Mom: Baby, you know that mommy is black?
Daughter: Really?
Mom: Yes, and Grandma and Papa too?
Daughter: Am I black?
Mom: Yes, you’re my daughter so you’re black.
Daughter: Mommy, what is black?


At that moment I had no answers. At that moment I realized there was something bigger here. At that moment I realized that my daughter was right, in her understanding and programming of what black is, about Donald Trump. He is black.

In her mind black wasn’t about race, it was about character. In her five year old mind, she doesn’t look at, shy away from or love people because of race but because of character. So when my mom had that conversation with her, they were speaking two different languages.

When I had my conversation with her, we were speaking two different languages. Somehow, in her five years, the subliminal societal messages had gotten through that “black” = “bad”. It would be up to her, and those of us who love her, to then counter those messages with “black is beautiful”.

But here’s my question…what is black? When did we decide we were black? Did we decide we were black or was the “label” thrust upon us?

Was the label black placed on us because the world had already started using “black” for “bad” things and since our brown skin was closer to black, and we were “different = bad” we were called black?

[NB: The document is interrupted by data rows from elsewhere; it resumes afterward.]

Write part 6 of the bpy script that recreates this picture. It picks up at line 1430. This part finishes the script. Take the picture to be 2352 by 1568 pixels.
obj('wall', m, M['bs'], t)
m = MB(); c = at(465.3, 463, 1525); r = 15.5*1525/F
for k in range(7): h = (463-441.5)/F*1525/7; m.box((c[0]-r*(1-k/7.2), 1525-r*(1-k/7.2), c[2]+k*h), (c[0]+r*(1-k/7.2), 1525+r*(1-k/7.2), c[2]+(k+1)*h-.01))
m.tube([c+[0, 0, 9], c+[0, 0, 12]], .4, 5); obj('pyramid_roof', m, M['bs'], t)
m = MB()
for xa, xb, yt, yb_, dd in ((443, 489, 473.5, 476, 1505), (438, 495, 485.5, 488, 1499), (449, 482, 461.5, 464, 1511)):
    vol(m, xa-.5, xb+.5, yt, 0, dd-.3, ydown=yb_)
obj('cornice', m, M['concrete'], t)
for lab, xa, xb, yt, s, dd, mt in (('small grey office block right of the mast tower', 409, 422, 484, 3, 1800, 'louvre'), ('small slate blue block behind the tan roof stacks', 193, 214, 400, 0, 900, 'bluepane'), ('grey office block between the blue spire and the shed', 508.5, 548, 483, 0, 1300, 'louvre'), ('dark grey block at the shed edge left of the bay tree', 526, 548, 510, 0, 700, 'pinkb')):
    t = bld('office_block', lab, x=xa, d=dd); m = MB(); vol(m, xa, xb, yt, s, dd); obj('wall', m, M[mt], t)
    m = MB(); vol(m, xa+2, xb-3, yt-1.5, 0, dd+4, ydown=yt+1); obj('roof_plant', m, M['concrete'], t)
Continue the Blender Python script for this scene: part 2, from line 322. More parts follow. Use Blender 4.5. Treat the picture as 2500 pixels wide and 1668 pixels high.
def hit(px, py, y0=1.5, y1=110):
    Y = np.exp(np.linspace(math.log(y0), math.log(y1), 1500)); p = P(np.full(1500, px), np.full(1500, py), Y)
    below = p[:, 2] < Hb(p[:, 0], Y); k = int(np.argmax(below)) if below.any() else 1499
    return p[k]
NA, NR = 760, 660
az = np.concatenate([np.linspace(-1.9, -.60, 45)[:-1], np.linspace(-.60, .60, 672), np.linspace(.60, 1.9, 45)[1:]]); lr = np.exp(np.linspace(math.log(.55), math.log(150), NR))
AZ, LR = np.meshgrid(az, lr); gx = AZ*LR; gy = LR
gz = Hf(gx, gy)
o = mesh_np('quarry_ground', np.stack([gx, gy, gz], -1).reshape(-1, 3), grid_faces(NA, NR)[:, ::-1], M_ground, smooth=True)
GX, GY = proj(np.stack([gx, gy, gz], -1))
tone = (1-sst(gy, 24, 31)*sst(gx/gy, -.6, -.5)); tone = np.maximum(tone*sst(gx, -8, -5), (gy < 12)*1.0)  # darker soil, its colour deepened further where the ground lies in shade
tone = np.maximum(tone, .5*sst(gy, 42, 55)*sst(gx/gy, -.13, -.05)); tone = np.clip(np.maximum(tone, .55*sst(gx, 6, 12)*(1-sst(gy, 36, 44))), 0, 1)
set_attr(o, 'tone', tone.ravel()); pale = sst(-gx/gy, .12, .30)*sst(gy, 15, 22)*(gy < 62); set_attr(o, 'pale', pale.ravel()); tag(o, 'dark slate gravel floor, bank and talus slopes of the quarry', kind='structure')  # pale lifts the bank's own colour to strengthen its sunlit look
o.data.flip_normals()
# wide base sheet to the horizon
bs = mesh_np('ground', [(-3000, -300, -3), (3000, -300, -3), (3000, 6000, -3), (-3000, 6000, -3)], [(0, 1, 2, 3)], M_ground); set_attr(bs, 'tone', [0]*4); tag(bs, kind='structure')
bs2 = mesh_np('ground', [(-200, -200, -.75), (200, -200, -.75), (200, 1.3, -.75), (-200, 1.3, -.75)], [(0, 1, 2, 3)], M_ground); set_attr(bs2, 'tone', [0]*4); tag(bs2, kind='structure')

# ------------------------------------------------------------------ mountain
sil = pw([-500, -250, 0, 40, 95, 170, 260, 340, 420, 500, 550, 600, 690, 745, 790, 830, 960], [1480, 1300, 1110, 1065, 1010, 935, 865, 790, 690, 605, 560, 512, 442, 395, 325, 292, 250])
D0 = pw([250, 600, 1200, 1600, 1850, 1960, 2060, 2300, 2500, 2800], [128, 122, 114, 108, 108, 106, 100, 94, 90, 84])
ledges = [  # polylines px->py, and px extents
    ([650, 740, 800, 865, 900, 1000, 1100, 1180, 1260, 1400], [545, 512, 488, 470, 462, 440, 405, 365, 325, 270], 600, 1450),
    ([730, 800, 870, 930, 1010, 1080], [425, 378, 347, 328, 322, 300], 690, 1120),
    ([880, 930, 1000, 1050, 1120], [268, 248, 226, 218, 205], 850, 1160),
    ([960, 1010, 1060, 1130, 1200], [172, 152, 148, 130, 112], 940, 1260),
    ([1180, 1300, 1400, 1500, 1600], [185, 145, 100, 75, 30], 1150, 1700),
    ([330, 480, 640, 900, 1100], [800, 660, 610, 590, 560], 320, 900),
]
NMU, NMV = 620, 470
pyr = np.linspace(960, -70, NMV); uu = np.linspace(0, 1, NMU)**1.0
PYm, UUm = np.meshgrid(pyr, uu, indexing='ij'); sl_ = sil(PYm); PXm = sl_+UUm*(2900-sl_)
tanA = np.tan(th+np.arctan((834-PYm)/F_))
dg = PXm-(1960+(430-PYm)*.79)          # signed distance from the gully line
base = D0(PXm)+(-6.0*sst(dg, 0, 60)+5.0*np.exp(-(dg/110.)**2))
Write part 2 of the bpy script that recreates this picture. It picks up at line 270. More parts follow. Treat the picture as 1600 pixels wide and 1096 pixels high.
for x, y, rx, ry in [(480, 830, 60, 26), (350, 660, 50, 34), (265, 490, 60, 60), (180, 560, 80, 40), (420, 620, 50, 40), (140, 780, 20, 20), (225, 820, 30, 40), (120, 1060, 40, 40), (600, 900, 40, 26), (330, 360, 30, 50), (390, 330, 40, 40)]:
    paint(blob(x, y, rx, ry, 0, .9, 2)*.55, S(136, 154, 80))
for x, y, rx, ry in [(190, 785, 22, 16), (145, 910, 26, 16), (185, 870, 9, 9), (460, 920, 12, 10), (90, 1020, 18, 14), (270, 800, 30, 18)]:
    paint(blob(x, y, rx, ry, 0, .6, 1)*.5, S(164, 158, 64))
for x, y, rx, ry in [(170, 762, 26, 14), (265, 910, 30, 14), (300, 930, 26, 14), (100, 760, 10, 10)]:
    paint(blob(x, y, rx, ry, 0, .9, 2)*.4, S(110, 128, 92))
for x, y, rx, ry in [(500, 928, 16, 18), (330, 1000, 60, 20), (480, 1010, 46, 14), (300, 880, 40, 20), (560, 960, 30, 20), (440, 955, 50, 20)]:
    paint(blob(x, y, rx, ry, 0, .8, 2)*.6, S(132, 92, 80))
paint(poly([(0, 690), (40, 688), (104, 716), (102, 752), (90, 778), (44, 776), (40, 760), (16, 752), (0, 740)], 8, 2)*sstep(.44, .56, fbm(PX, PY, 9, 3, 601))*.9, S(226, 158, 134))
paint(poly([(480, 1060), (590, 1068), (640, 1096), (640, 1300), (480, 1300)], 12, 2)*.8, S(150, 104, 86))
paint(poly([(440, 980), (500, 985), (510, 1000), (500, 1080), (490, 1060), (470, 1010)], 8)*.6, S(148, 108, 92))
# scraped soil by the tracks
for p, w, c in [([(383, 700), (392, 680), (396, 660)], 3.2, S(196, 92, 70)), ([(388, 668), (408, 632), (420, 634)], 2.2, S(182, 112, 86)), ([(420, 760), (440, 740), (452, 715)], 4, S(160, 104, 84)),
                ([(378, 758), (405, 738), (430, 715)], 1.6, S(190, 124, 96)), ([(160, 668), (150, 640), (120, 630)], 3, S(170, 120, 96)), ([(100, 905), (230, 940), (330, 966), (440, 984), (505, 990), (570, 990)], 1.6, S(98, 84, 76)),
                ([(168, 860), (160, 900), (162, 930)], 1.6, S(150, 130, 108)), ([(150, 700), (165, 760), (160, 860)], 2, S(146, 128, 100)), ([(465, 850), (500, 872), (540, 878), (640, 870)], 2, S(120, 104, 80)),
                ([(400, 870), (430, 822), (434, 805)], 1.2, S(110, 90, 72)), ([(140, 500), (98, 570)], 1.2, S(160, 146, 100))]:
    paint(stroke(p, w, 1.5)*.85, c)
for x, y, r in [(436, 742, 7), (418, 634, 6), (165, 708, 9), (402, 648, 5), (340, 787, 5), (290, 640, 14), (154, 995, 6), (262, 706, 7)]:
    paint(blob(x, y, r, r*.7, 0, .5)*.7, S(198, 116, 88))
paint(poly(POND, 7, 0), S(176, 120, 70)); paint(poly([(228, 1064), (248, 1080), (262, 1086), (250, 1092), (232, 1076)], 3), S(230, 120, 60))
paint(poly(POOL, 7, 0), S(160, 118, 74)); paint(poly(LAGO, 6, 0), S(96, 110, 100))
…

It’s one of those random questions that comes up when talking to a five year old and not having the faintest idea of what the answer is. There are a few things I did learn with this conversation: 1) The messages that are getting through are not “favorable” toward black; 2) We spend a lot of our black lives countering the messages that get through early on.

The conversation with my daughter (and son) is beginning, am I ready? Am I ready to not explain the “black race” but to work on fostering the “black pride” the “black strength” that I’ve learned to embrace over the years?

If I’m not, I’ll make myself ready because my five year old thinks a person of flawed character is “black”. When it’s time to reconcile in her mind that she’s black, I’m hoping her 5 year old ideas of black will have been completely overshadowed by the truth.